For Leah, dressed as Catwoman and having a cigarette outside the Yates’s pub, it was the indie bands that are coming. For Suzi, in Ye Olde White Harte — a favourite pub of Philip Larkin’s — it was the effect on her six-year-old daughter of the models of tiger moths scattered across the city in memory of Hull’s Amy Johnson. ‘She’s completely obsessed with them,’ Suzi told me — adding that when she and her husband come into town these days, they’re starting to look for what’s going on culturally, rather than just having a drink.

So why the startling change in attitude? Well, the director of Hull City of Culture is Martin Green, the man behind the London Olympic ceremonies, and here he was wise enough to repeat the same tactic of getting the locals on side first. The centrepiece of a week-long launch called Made in Hull was a film montage of the city’s achievements screened on all the grand buildings around Victoria Square — and aimed squarely at Hullensians. Just as the 2012 Olympics opening ceremony was happy to baffle non-Brits with say, footage of a weather forecaster pooh-poohing the idea of a hurricane, so Made in Hull threw in such things as the goal that sent Hull City into the Premier League for the first time. As the film concluded with the words ‘We are Hull’, most of the audience were apparently in tears — and even beginning to think their city might be pretty good after all.

That week, Made in Hull had had more visitors than the British Museum, the National Gallery and the Natural History Museum combined. But what, people wondered, would happen next? The answer turned out to be a 75-metre wind-turbine blade, made at the recently opened Siemens factory, and secretly smuggled into Victoria Square overnight. Cunningly, this combines the optimism produced by the creation of new jobs, a handy conversation starter, and a distinctly beautiful object in its own right.

Not, needless to say, that Hull didn’t have anything cultural to offer before. There is, for example, its long tradition of poetry, from Marvell to Larkin. Less grandly, there’s also the New Adelphi club, a small independent music venue of the classic but increasingly rare kind, and a Hull institution for 35 years. As luck would have it, when I went on Friday, the headliners were CrackTown, a local band playing their farewell gig. Admittedly, it wasn’t difficult to see why mainstream success has eluded them (‘This next song’s about the utter futility of all human endeavour’). Nonetheless, their stirring mix of country, rockabilly and blues with often very funny lyrics — plus the warmth of the audience — made for a wholly memorable night.

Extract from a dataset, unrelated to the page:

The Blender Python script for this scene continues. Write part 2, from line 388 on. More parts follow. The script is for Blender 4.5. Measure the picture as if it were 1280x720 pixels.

But even at the sort of Hull event that’s been going on for years, the City of Culture was never far away. During the gig, band member the Silver Fox, whose duties are described as ‘harmonica, vocals, disdain’, gave it several non-disdainful mentions — and afterwards, he proved positively starry-eyed on the subject. ‘The start it’s had…’ he said to me, with a disbelieving shake of the head. ‘If they can keep this momentum going, it will make people here feel very differently about Hull — and themselves.’

In fact, even at chucking out time on Saturday night, the City of Culture was impossible to avoid. Some of the punters (who, despite the Sun’s verdict, seemed a jolly lot to me) were going off to look at the Blade. One young woman threw a plastic glass in the air — and when it clattered on the cobblestones, her friend adopted a tone of mock reproach. ‘City of Culture!’ she said sternly.

On Sunday afternoon at the university, the impact was more orthodox, but just as striking. Lines of Thought, an exhibition of drawings from, among others, Michelangelo, Leonardo da Vinci, Degas and Picasso, is curated by John Bernasconi: a long-serving lecturer in art history and not a man, it seems fair to say, likely to be found outside Yates’s with a fag on. Yet, in his quieter way, he too is equally enjoying the City of Culture effect.

‘It’s rather exceeded all expectations,’ he tells me. ‘We’ve had queues outside before we open. I don’t think any of us quite believed the City of Culture’s figures [in advance] but they’re looking to be absolutely right. It has caught fire.’ So, I wonder, has the success of the first couple of weeks come as a surprise, as well as an obvious relief, to the organisers? ‘I think that would be fair,’ he replies.

Perhaps because of a residual snootiness of my own, this is not a sentence I necessarily thought I’d write before I went — but it may well be that something remarkable is going on in Hull.